Recruitment and Retention, SPD’s Troubles Staffing Their Stations
Seattle Police, our boys in blue who wear black and are roughly 15% female by their own statistics, are some of the highest paid police officers in the country. The starting annual salary for an entry level sworn police officer is $83,640 with an entry level signing bonus of $7,500 and a yearly uniform allowance of $550. Excluding the yearly uniform allowance and the starting bonus this is still almost $12,000 more than the average household income in Seattle, yet SPD is having a hard time staffing their stations. In fact, the entry level signing bonus was approved by the Seattle City Council in 2019 as an attempt to combat the decline of entry level applications. The City Council also approved a signing bonus of $15,000 for Officers coming from different agencies and is planning to invest $1.2 million to improve hiring and retention.
According to excerpts pulled from Seattle police exit interviews, the problem is far more complex than monetary compensation. According to Brian Patenaude, a Seattle officer who left the department in 2013, “Officers are feeling that they are nothing more than a political punching bag.” He also added that “high pay does me no good as the sole provider of home if I am ever on unpaid admin leave, have unpaid disciplinary days off or have criminal charges brought against me by a bogus complaint investigated by an overzealous OPA for simply doing my job.” SPD officers feel a lack of support from the community and the City Council. Many officers that leave SPD do not even leave the force, they find positions in other departments, often in Washington.
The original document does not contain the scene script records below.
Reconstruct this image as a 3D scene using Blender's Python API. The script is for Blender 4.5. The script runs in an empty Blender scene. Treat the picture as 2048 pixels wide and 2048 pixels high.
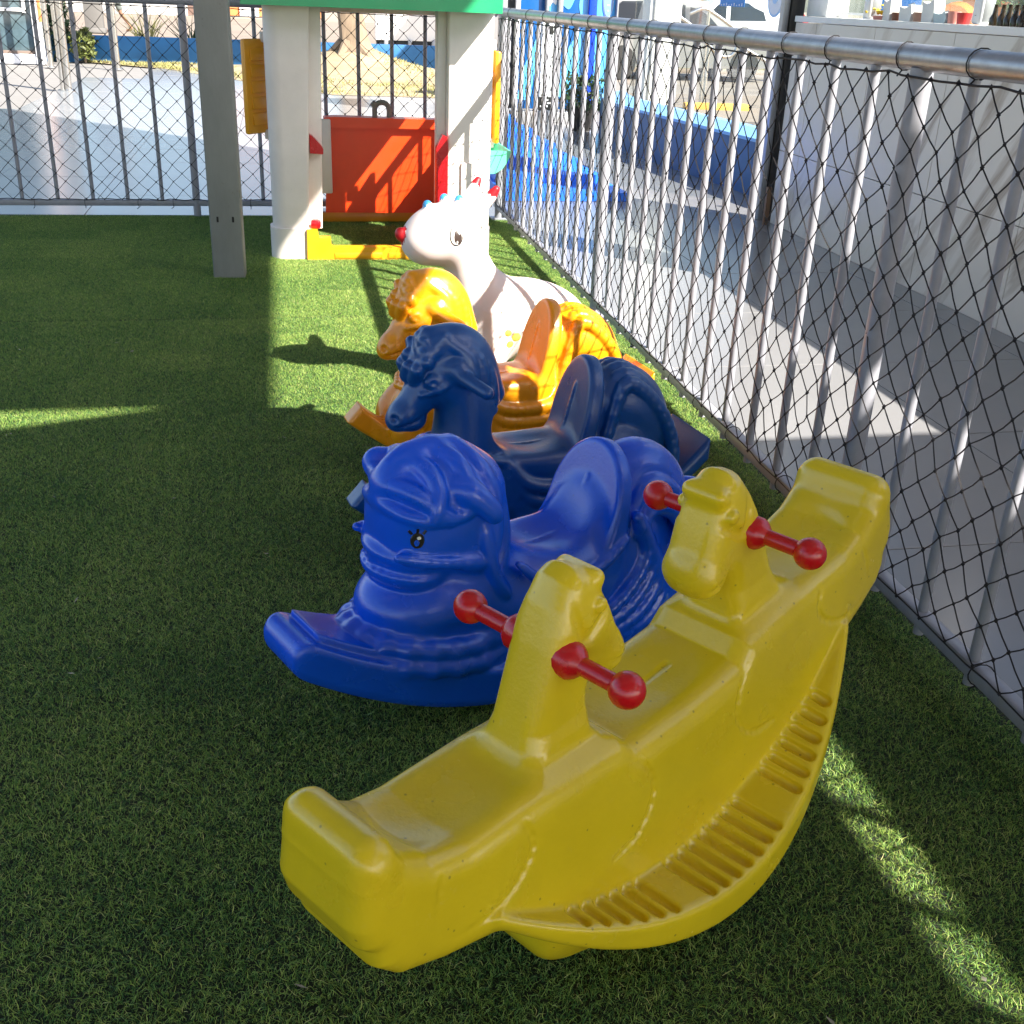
import bpy, bmesh, math, random
import numpy as np
from mathutils import Vector, Matrix, Quaternion

random.seed(7)
rng = np.random.default_rng(7)
SC = bpy.context.scene
COL = SC.collection
R = math.radians

# ------------------------------------------------------------------ camera
PITCH, ROLL, YAW, HCAM = R(24.84), R(2.296), R(11.95), 1.3
fw = Vector((math.sin(YAW) * math.cos(PITCH), math.cos(YAW) * math.cos(PITCH), -math.sin(PITCH)))
rt = Vector((math.cos(YAW), -math.sin(YAW), 0))
up = rt.cross(fw)
r2 = math.cos(ROLL) * rt + math.sin(ROLL) * up
u2 = -math.sin(ROLL) * rt + math.cos(ROLL) * up
cd = bpy.data.cameras.new('camera')
cam = bpy.data.objects.new('camera', cd)
COL.objects.link(cam)
M = Matrix((r2, u2, -fw)).transposed().to_4x4()
M.translation = Vector((0, 0, HCAM))
cam.matrix_world = M
cd.sensor_width = 36
cd.sensor_fit = 'HORIZONTAL'
cd.lens = 36 * 2223.3 / 2048
cd.clip_start = 0.05
cd.clip_end = 600
SC.camera = cam

# ------------------------------------------------------------------ sky, sun, exposure
SUNV = Vector((0.79, -0.87, 1.0)).normalized()
EL = math.asin(SUNV.z)
W = bpy.data.worlds.new('World')
SC.world = W
W.use_nodes = True
wn = W.node_tree
bg = wn.nodes['Background']
sky = wn.nodes.new('ShaderNodeTexSky')
sky.sky_type = 'NISHITA'
sky.sun_disc = False
sky.sun_elevation = EL
sky.sun_rotation = math.atan2(SUNV.x, SUNV.y)
sky.air_density = 1.0
sky.dust_density = 1.5
wn.links.new(sky.outputs[0], bg.inputs[0])
bg.inputs[1].default_value = 0.095
sl = bpy.data.lights.new('sun', 'SUN')
sl.energy = 5.0
sl.angle = R(0.45)
sl.color = (1.0, 0.93, 0.82)
so = bpy.data.objects.new('sun', sl)
COL.objects.link(so)
so.rotation_euler = (-SUNV).to_track_quat('-Z', 'Y').to_euler()
so.location = (6, -6, 9)
vs = SC.view_settings
vs.view_transform = 'Standard'
vs.look = 'None'
vs.gamma = 1
vs.use_curve_mapping = False
vs.exposure = 1.75
try:
    SC.cycles.max_bounces = 8
    SC.cycles.diffuse_bounces = 4
    SC.cycles.transparent_max_bounces = 12
    SC.cycles.use_denoising = True
except Exception:
    pass


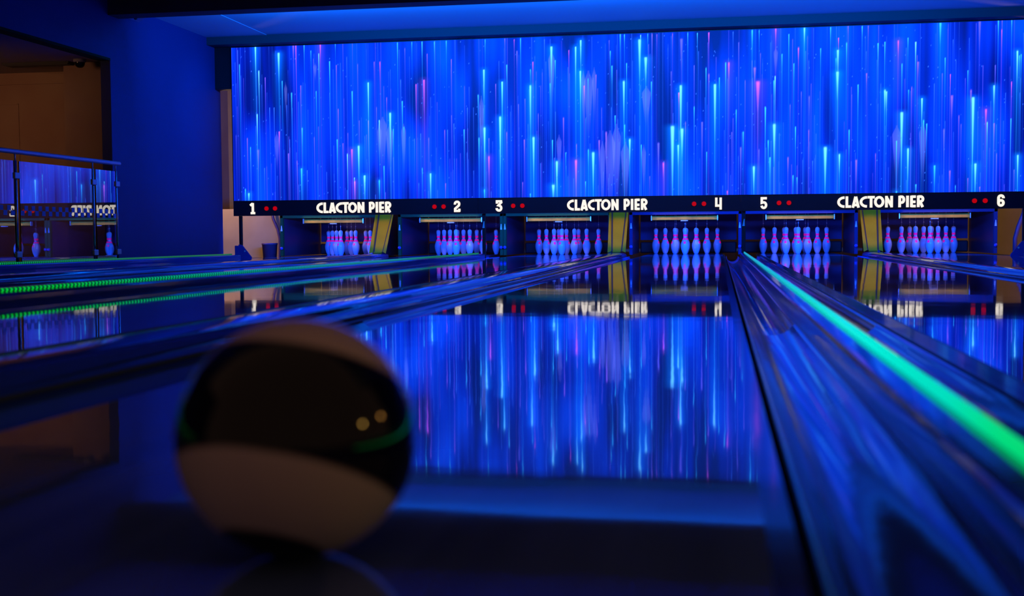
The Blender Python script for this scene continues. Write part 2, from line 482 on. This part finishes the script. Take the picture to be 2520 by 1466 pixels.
GL = {
 'C': lambda w: [arc(w*.93, .5, w*.93-h_, .5-h_, 88, 272, 18)],
 'L': lambda w: [[(h_, 1), (h_, h_), (w, h_)]],
 'A': lambda w: [[(h_*.9, 0), (w/2-.012, .97)], [(w-h_*.9, 0), (w/2+.012, .97)], [(w*.25, .235), (w*.75, .235)]],
 'T': lambda w: [[(0, 1-h_*.92), (w, 1-h_*.92)], [(w/2, .95), (w/2, 0)]],
 'O': lambda w: [('c', arc(w/2, .5, w/2-h_, .5-h_, 0, 360, 28)[:-1])],
 'N': lambda w: [[(h_*.9, 0), (h_*.9, 1)], [(h_*.75, .93), (w-h_*.75, .07)], [(w-h_*.9, 0), (w-h_*.9, 1)]],
 'P': lambda w: [[(h_, 0), (h_, 1)], [(h_, 1-h_*.8)] + arc(w*.5, .66, w*.5-h_*.9, .34-h_*.8, 90, -90, 12) + [(h_, .32+h_*.6)]],
 'I': lambda w: [[(w/2, 0), (w/2, 1)]],
 'E': lambda w: [[(h_, 0), (h_, 1)], [(h_, 1-h_*.85), (w, 1-h_*.85)], [(h_, .46), (w*.95, .46)], [(h_, h_*.85), (w, h_*.85)]],
 'R': lambda w: [[(h_, 0), (h_, 1)], [(h_, 1-h_*.8)] + arc(w*.5, .70, w*.5-h_*.9, .30-h_*.8, 90, -90, 12) + [(h_, .40+h_*.6)], [(w*.45, .45), (w-h_*1.0, 0)]],
}
# letters of the sign: left edge and width along the word, in letter heights
WORDPOS = [('C', 0, .61), ('L', .665, .44), ('A', 1.15, .65), ('C', 1.785, .61), ('T', 2.41, .57), ('O', 2.925, .82), ('N', 3.81, .60), ('P', 4.84, .53), ('I', 5.455, .21), ('E', 5.765, .44), ('R', 6.30, .56)]
def word_mesh(height, width):
    bm = bmesh.new(); k = width/6.86
    for ch, x, w in WORDPOS:
        for st in GL[ch](w):
            cl = st[0] == 'c'; pts = st[1] if cl else st
            ribbon(bm, [((x+p[0])*k - width/2, p[1]*height) for p in pts], T*(k*.5+height*.5), cl)
    return bm
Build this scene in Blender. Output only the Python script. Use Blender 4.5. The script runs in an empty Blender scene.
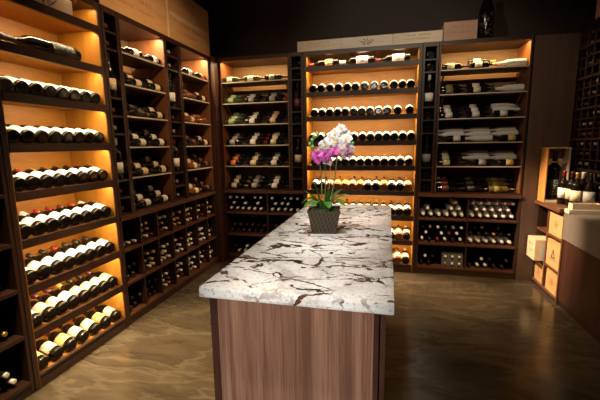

In the Recruitment and Retention Workgroup’s report on the decline of applicants and the struggle with retention, the group outlines five initiatives to improve retention and four initiatives to improve recruitment. These initiatives are centered around complaints from officers, many of the initiatives are about the way that officers are treated. Not a single complaint or problem they aim to fix in the report is about a lack of pay or unfair compensation yet City Council still decided to approve the two signing bonuses. Many officers feel that the City Council is out of touch with the force. Initiative 10 in the Recruitment and Retention Workgroup’s report is called “step Into Our Shoes”. It features two quotes from anonymous officers the first being “the City Council, City Attorney, and civic leaders regularly bash the department with little if any actual knowledge of what we do on an everyday basis” and the second “Why haven’t city council members come out and done ride-alongs? It makes no sense. If they are going to be in charge of the city, why are they not doing it?”
The fact that City Council approved signing bonuses, despite there being little complaints about compensation shows that they are out of touch with the officers. Signing bonuses also only help with recruitment, not retention, which is the larger issue. During 2019 SPD hired 108 officers, a celebrated record. The department, however, began 2020 with 12 less officers than the previous year due to issues with retention. Seattle’s Police feel that they are unheard and disrespected and they are leaving SPD because of it. They want to be heard and respected and more money is not the solution to that.